Reproduce the data exactly and drop any pictures it holds.

#### DATA EXCERPT ####

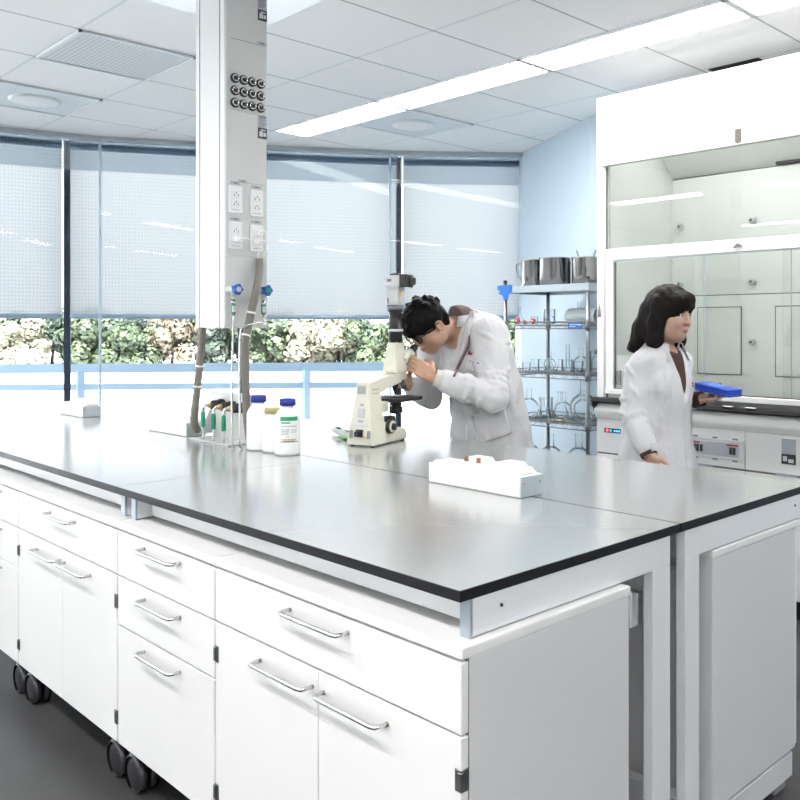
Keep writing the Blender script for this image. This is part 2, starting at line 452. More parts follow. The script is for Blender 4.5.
for i, p in enumerate((ML3, ML2, ML, M1, MH, M2)):
    a = nodes[nodes.index(p)-1]; b = nodes[nodes.index(p)+1]; n = out_n(a, b); d = (b-a).normalized()
    c = p + n*0.10
    mb = MB(); mb.prism([(c.x-d.x*.024-n.x*.05, c.y-d.y*.024-n.y*.05), (c.x+d.x*.024-n.x*.05, c.y+d.y*.024-n.y*.05), (c.x+d.x*.024+n.x*.07, c.y+d.y*.024+n.y*.07), (c.x-d.x*.024+n.x*.07, c.y-d.y*.024+n.y*.07)], (-.2, HC), 'z')
    struct(mb, f'trim_{41+i}', 'navy_frame')

# ------------------------------------------------------------------ ceiling fittings
def light_strip(x0, x1, y0, y1, label, group, glow='tube_light'):
    t = thing('ceiling_light', label, 'ceiling light', ((x0+x1)/2, (y0+y1)/2, HC), 0, group)
    r = 0.014
    mb = MB(); z0 = HC-0.012
    for bx in ((x0, x1, y0, y0+r), (x0, x1, y1-r, y1), (x0, x0+r, y0, y1), (x1-r, x1, y0, y1)): mb.box(*bx, z0, HC)
    mb.build('rim', 'vent_rim', t)
    mb = MB(); mb.box(x0+r, x1-r, y0+r, y1-r, HC-0.008, HC-0.002); mb.build('lens', glow, t)
    return t
xs = [-5.52, -4.335, -3.105, -1.885, -0.665, 0.555, 1.775]
for i, (a, b) in enumerate(zip(xs, xs[1:])):
    lab = ['far end of the white strip light row, next to the windows', 'strip light above the microscope, second from the window end',
           'long strip light left of the fume hood header, third from the window end', 'strip light nearest the upper right corner, cut by the frame', 'strip light of the hood-side row, right of the picture', 'last strip light of the hood-side row'][i]
    light_strip(a+.006, b-.006, 3.475, 3.765, lab, 'recessed strip lights in a row', 'tube_dimmed')
for row, y in enumerate((-0.35, -3.4)):
    for i, x in enumerate((-5.95, -4.08, -2.2, -0.35, 1.5)):
        light_strip(x, x+1.22, y-.145, y+.145, 'recessed strip light in the ceiling behind the camera', 'strip lights behind the camera')

def vent_material():
    m = bpy.data.materials.new('perforated'); m.use_nodes = True; nt = m.node_tree; N = nt.nodes; L = nt.links
    b = N['Principled BSDF']; b.inputs['Roughness'].default_value = .5
    tc = N.new('ShaderNodeTexCoord'); vo = N.new('ShaderNodeTexVoronoi'); vo.inputs['Scale'].default_value = 42; vo.inputs['Randomness'].default_value = 0.0
    L.new(tc.outputs['Object'], vo.inputs['Vector'])
    gt = N.new('ShaderNodeMath'); gt.operation = 'LESS_THAN'; gt.inputs[1].default_value = 0.36; L.new(vo.outputs['Distance'], gt.inputs[0])
    mx = N.new('ShaderNodeMix'); mx.data_type = 'RGBA'; L.new(gt.outputs[0], mx.inputs['Factor'])
    mx.inputs['A'].default_value = (.66, .69, .72, 1); mx.inputs['B'].default_value = (.36, .40, .45, 1)
    L.new(mx.outputs['Result'], b.inputs['Base Color']); M['perforated'] = m
vent_material()
def panel(name, x0, y0, label, cat, disc):
    x1, y1 = x0+.61, y0+.61
    t = thing(name, label, cat, ((x0+x1)/2, (y0+y1)/2, HC), 0, 'ceiling air panels')
    mb = MB(); r = .016
    for bx in ((x0, x1, y0, y0+r), (x0, x1, y1-r, y1), (x0, x0+r, y0, y1), (x1-r, x1, y0, y1)): mb.box(*bx, HC-.012, HC)
    mb.build('rim', 'vent_rim', t)
    mb = MB(); mb.box(x0+r, x1-r, y0+r, y1-r, HC-.006, HC); mb.build('panel', 'diffuser' if disc else 'perforated', t)
    if disc:
        mb = MB(); mb.lathe([(0.0, -.016), (.13, -.016), (.15, -.010), (.15, 0)], ((x0+x1)/2, (y0+y1)/2, HC-.004), 32); mb.build('disc', 'vent_rim', t)
panel('ceiling_vent', -4.95, 1.645, 'square perforated ceiling vent left of the service column', 'vent', False)
panel('air_diffuser', -6.18, 1.645, 'square blue-grey diffuser with pale disc near the left picture edge', 'air diffuser', True)
panel('air_diffuser', -4.95, 3.765, 'square diffuser with pale disc beside the strip light above the microscope', 'air diffuser', True)
mb = MB(); mb.box(-2.47, -2.17, 4.37, 4.66, HC-.004, HC); s_ = mb.build('ceiling_slot', 'void_dark')
tag(s_, 'black open slot in the ceiling just above the fume hood header', 'ceiling slot')
# ------------------------------------------------------------------ outside the glass
def leaf_material(name, c1, c2):
    m = bpy.data.materials.new(name); m.use_nodes = True; nt = m.node_tree; N = nt.nodes; L = nt.links
    b = N['Principled BSDF']; b.inputs['Roughness'].default_value = .6
    tc = N.new('ShaderNodeTexCoord'); nz = N.new('ShaderNodeTexNoise'); nz.inputs['Scale'].default_value = 1.6; nz.inputs['Detail'].default_value = 3
    L.new(tc.outputs['Object'], nz.inputs['Vector'])
    r = N.new('ShaderNodeValToRGB'); r.color_ramp.elements[0].position = .35; r.color_ramp.elements[1].position = .65
    r.color_ramp.elements[0].color = (*c1, 1); r.color_ramp.elements[1].color = (*c2, 1)
    L.new(nz.outputs['Fac'], r.inputs[0]); L.new(r.outputs[0], b.inputs['Base Color']); M[name] = m
leaf_material('leaf_mid', (.012, .026, .016), (.075, .10, .05))
leaf_material('leaf_dark', (.007, .018, .014), (.04, .062, .042))
leaf_material('leaf_pale_glare', (.12, .13, .085), (.38, .36, .28))  # pale leaves; on the right-hand trees they paint in the glare
leaf_material('leaf_rust', (.06, .052, .036), (.22, .18, .13))

m = P('glare_ground', (0.70, 0.72, 0.74), 0.7, noise=0.35, nscale=0.9, stretch=(1, 1, 1))  # overexposure painted into the near-white ground colour, no snow
mb = MB(); mb.prism([(-140, -60), (-8.2, -60), (-8.2, 9), (-4.5, 9), (-4.5, 120), (-140, 120)], (-1.5, -1.2), 'z')
g = mb.build('trim_60', 'glare_ground'); g.name = 'ground_outside'; g['kind'] = 'structure'

def ray_pt(px, d):
    l = (px-483)/861; return Vector((-.6962*d + l*d*.7178, .7178*d + l*d*.6962, 0))
# terrace guard rail
top = [ray_pt(p, d) for p, d in ((-420, 7.6), (-150, 7.8), (80, 8.1), (306, 8.35), (545, 8.5))]
t = thing('guard_rail', 'pale blue guard rail outside the windows', 'railing', (top[3].x, top[3].y, -0.1))
for name, z, h in (('top_rail', 1.02, .042), ('middle_rail', .845, .030)):
    mb = MB()
    for a, b in zip(top, top[1:]):
        d = (b-a).normalized(); n = Vector((-d.y, d.x, 0))*.02
        mb.prism([((a-n).x, (a-n).y), ((b-n).x, (b-n).y), ((b+n).x, (b+n).y), ((a+n).x, (a+n).y)], (z-h, z+h), 'z')
    mb.build(name, 'rail_blue', t)
for p in top:
    mb = MB(); mb.box(p.x-.035, p.x+.035, p.y-.035, p.y+.035, -.1, 1.0, .004); mb.build('post', 'rail_blue', t)
mb = MB()
te = [p + out_n(J[6], J[7])*0.5 for p in top]
poly = [(p.x, p.y) for p in te] + [(-5.2, 5.7), (-5.75, 4.9), (-6.5, 3.8), (-7.1, 2.7), (-7.45, 1.5), (-7.7, 0), (-7.7, -4)]
mb.prism(poly, (-.22, -.1), 'z'); o = mb.build('terrace', 'glare_ground'); o.name = 'floor_terrace'; o['kind'] = 'structure'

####

> _FULL SOLUTION_:
Keep writing the Blender script for this image. This is part 2, starting at line 452. More parts follow. The script is for Blender 4.5.
for i, p in enumerate((ML3, ML2, ML, M1, MH, M2)):
    a = nodes[nodes.index(p)-1]; b = nodes[nodes.index(p)+1]; n = out_n(a, b); d = (b-a).normalized()
    c = p + n*0.10
    mb = MB(); mb.prism([(c.x-d.x*.024-n.x*.05, c.y-d.y*.024-n.y*.05), (c.x+d.x*.024-n.x*.05, c.y+d.y*.024-n.y*.05), (c.x+d.x*.024+n.x*.07, c.y+d.y*.024+n.y*.07), (c.x-d.x*.024+n.x*.07, c.y-d.y*.024+n.y*.07)], (-.2, HC), 'z')
    struct(mb, f'trim_{41+i}', 'navy_frame')

# ------------------------------------------------------------------ ceiling fittings
def light_strip(x0, x1, y0, y1, label, group, glow='tube_light'):
    t = thing('ceiling_light', label, 'ceiling light', ((x0+x1)/2, (y0+y1)/2, HC), 0, group)
    r = 0.014
    mb = MB(); z0 = HC-0.012
    for bx in ((x0, x1, y0, y0+r), (x0, x1, y1-r, y1), (x0, x0+r, y0, y1), (x1-r, x1, y0, y1)): mb.box(*bx, z0, HC)
    mb.build('rim', 'vent_rim', t)
    mb = MB(); mb.box(x0+r, x1-r, y0+r, y1-r, HC-0.008, HC-0.002); mb.build('lens', glow, t)
    return t
xs = [-5.52, -4.335, -3.105, -1.885, -0.665, 0.555, 1.775]
for i, (a, b) in enumerate(zip(xs, xs[1:])):
    lab = ['far end of the white strip light row, next to the windows', 'strip light above the microscope, second from the window end',
           'long strip light left of the fume hood header, third from the window end', 'strip light nearest the upper right corner, cut by the frame', 'strip light of the hood-side row, right of the picture', 'last strip light of the hood-side row'][i]
    light_strip(a+.006, b-.006, 3.475, 3.765, lab, 'recessed strip lights in a row', 'tube_dimmed')
for row, y in enumerate((-0.35, -3.4)):
    for i, x in enumerate((-5.95, -4.08, -2.2, -0.35, 1.5)):
        light_strip(x, x+1.22, y-.145, y+.145, 'recessed strip light in the ceiling behind the camera', 'strip lights behind the camera')

def vent_material():
    m = bpy.data.materials.new('perforated'); m.use_nodes = True; nt = m.node_tree; N = nt.nodes; L = nt.links
    b = N['Principled BSDF']; b.inputs['Roughness'].default_value = .5
    tc = N.new('ShaderNodeTexCoord'); vo = N.new('ShaderNodeTexVoronoi'); vo.inputs['Scale'].default_value = 42; vo.inputs['Randomness'].default_value = 0.0
    L.new(tc.outputs['Object'], vo.inputs['Vector'])
    gt = N.new('ShaderNodeMath'); gt.operation = 'LESS_THAN'; gt.inputs[1].default_value = 0.36; L.new(vo.outputs['Distance'], gt.inputs[0])
    mx = N.new('ShaderNodeMix'); mx.data_type = 'RGBA'; L.new(gt.outputs[0], mx.inputs['Factor'])
    mx.inputs['A'].default_value = (.66, .69, .72, 1); mx.inputs['B'].default_value = (.36, .40, .45, 1)
    L.new(mx.outputs['Result'], b.inputs['Base Color']); M['perforated'] = m
vent_material()
def panel(name, x0, y0, label, cat, disc):
    x1, y1 = x0+.61, y0+.61
    t = thing(name, label, cat, ((x0+x1)/2, (y0+y1)/2, HC), 0, 'ceiling air panels')
    mb = MB(); r = .016
    for bx in ((x0, x1, y0, y0+r), (x0, x1, y1-r, y1), (x0, x0+r, y0, y1), (x1-r, x1, y0, y1)): mb.box(*bx, HC-.012, HC)
    mb.build('rim', 'vent_rim', t)
    mb = MB(); mb.box(x0+r, x1-r, y0+r, y1-r, HC-.006, HC); mb.build('panel', 'diffuser' if disc else 'perforated', t)
    if disc:
        mb = MB(); mb.lathe([(0.0, -.016), (.13, -.016), (.15, -.010), (.15, 0)], ((x0+x1)/2, (y0+y1)/2, HC-.004), 32); mb.build('disc', 'vent_rim', t)
panel('ceiling_vent', -4.95, 1.645, 'square perforated ceiling vent left of the service column', 'vent', False)
panel('air_diffuser', -6.18, 1.645, 'square blue-grey diffuser with pale disc near the left picture edge', 'air diffuser', True)
panel('air_diffuser', -4.95, 3.765, 'square diffuser with pale disc beside the strip light above the microscope', 'air diffuser', True)
mb = MB(); mb.box(-2.47, -2.17, 4.37, 4.66, HC-.004, HC); s_ = mb.build('ceiling_slot', 'void_dark')
tag(s_, 'black open slot in the ceiling just above the fume hood header', 'ceiling slot')
# ------------------------------------------------------------------ outside the glass
def leaf_material(name, c1, c2):
    m = bpy.data.materials.new(name); m.use_nodes = True; nt = m.node_tree; N = nt.nodes; L = nt.links
    b = N['Principled BSDF']; b.inputs['Roughness'].default_value = .6
    tc = N.new('ShaderNodeTexCoord'); nz = N.new('ShaderNodeTexNoise'); nz.inputs['Scale'].default_value = 1.6; nz.inputs['Detail'].default_value = 3
    L.new(tc.outputs['Object'], nz.inputs['Vector'])
    r = N.new('ShaderNodeValToRGB'); r.color_ramp.elements[0].position = .35; r.color_ramp.elements[1].position = .65
    r.color_ramp.elements[0].color = (*c1, 1); r.color_ramp.elements[1].color = (*c2, 1)
    L.new(nz.outputs['Fac'], r.inputs[0]); L.new(r.outputs[0], b.inputs['Base Color']); M[name] = m
leaf_material('leaf_mid', (.012, .026, .016), (.075, .10, .05))
leaf_material('leaf_dark', (.007, .018, .014), (.04, .062, .042))
leaf_material('leaf_pale_glare', (.12, .13, .085), (.38, .36, .28))  # pale leaves; on the right-hand trees they paint in the glare
leaf_material('leaf_rust', (.06, .052, .036), (.22, .18, .13))

m = P('glare_ground', (0.70, 0.72, 0.74), 0.7, noise=0.35, nscale=0.9, stretch=(1, 1, 1))  # overexposure painted into the near-white ground colour, no snow
mb = MB(); mb.prism([(-140, -60), (-8.2, -60), (-8.2, 9), (-4.5, 9), (-4.5, 120), (-140, 120)], (-1.5, -1.2), 'z')
g = mb.build('trim_60', 'glare_ground'); g.name = 'ground_outside'; g['kind'] = 'structure'

def ray_pt(px, d):
    l = (px-483)/861; return Vector((-.6962*d + l*d*.7178, .7178*d + l*d*.6962, 0))
# terrace guard rail
top = [ray_pt(p, d) for p, d in ((-420, 7.6), (-150, 7.8), (80, 8.1), (306, 8.35), (545, 8.5))]
t = thing('guard_rail', 'pale blue guard rail outside the windows', 'railing', (top[3].x, top[3].y, -0.1))
for name, z, h in (('top_rail', 1.02, .042), ('middle_rail', .845, .030)):
    mb = MB()
    for a, b in zip(top, top[1:]):
        d = (b-a).normalized(); n = Vector((-d.y, d.x, 0))*.02
        mb.prism([((a-n).x, (a-n).y), ((b-n).x, (b-n).y), ((b+n).x, (b+n).y), ((a+n).x, (a+n).y)], (z-h, z+h), 'z')
    mb.build(name, 'rail_blue', t)
for p in top:
    mb = MB(); mb.box(p.x-.035, p.x+.035, p.y-.035, p.y+.035, -.1, 1.0, .004); mb.build('post', 'rail_blue', t)
mb = MB()
te = [p + out_n(J[6], J[7])*0.5 for p in top]
poly = [(p.x, p.y) for p in te] + [(-5.2, 5.7), (-5.75, 4.9), (-6.5, 3.8), (-7.1, 2.7), (-7.45, 1.5), (-7.7, 0), (-7.7, -4)]
mb.prism(poly, (-.22, -.1), 'z'); o = mb.build('terrace', 'glare_ground'); o.name = 'floor_terrace'; o['kind'] = 'structure'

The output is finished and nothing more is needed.